My own father had an authoritarian, conservative mentality that did him little credit; but he didn’t exploit it to play mind games on my siblings and me the way my mom did, so I can’t say I know the experience of being raised by a narcissistic father. He was a grumpy, mindless, bigoted old fool, but he was no narc. For these reasons, and not sexism, my blog post focused on narc moms instead of narc dads.
I suppose I should be grateful to that woman blogger for adding a link to my post, as it may bring me some more readers, who I hope will be open-minded enough to scan for the full context of what I was writing about, and thus realize I wasn’t being anywhere near as unreasonable as she was portraying me. I, however, won’t provide a link to her vituperative post, one she herself in her introduction admitted would be an unpleasant read. She can thus consider my omission of a link a favour I’m doing her.
It’s curious: my blog post criticizes a known narcissistic male chauvinist, and people (many of them women) are offended; a few paragraphs down from my brief critique, and I make another brief comment on narcissistic mothers, and it is I who am the male chauvinist. No matter how carefully you try to choose your words, you just can’t please some people.

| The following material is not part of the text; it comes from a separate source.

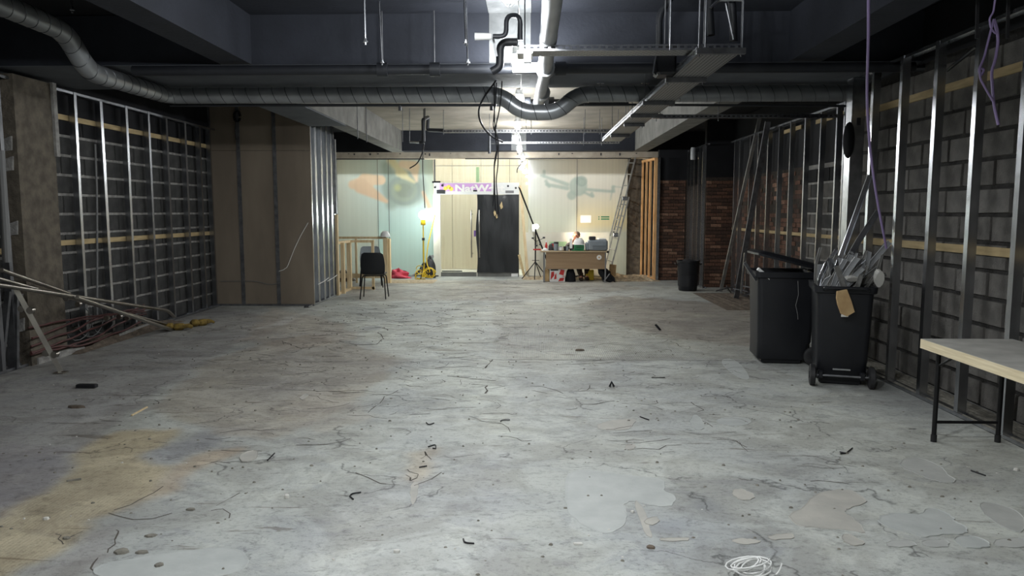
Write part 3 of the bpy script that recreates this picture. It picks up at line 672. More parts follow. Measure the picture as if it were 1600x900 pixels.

To end off, I must discuss a recent reaction to my analysis of Belle de Jour, which is about a woman with masochistic fantasies who decides to become a prostitute by day. The reaction was one of offence, since the commenter believes it is utterly impossible that a woman would ever create such a story, let alone ever choose to be a prostitute herself, outside of poverty and exploitation.
Now, I wholeheartedly agree that the great majority of prostitutes in the world, especially in the Third World, are terribly brutalized and degraded (recall my words above about impoverished Latin American women and children, as well as the girls Epstein paid to be raped); in fact, in my analysis of the film, I emphasize the problem many times!
The socialist society I espouse would transform material conditions so thoroughly that everyone–man, woman, and child–would be adequately employed and provided for, thus reducing prostitution to a near 0%. Furthermore, the lack of alienation caused by capitalism would mean that men would no longer be treating women as objects, but as human beings.
That said, well…I’ll just leave these links here in response to what my commenter deems an utter impossibility. Not that I aim to endorse or promote such ideas, but, well…in the parlance of our time…just sayin’.
Seriously, people are way too easily offended these days. How carefully do I have to choose my words to avoid upsetting people?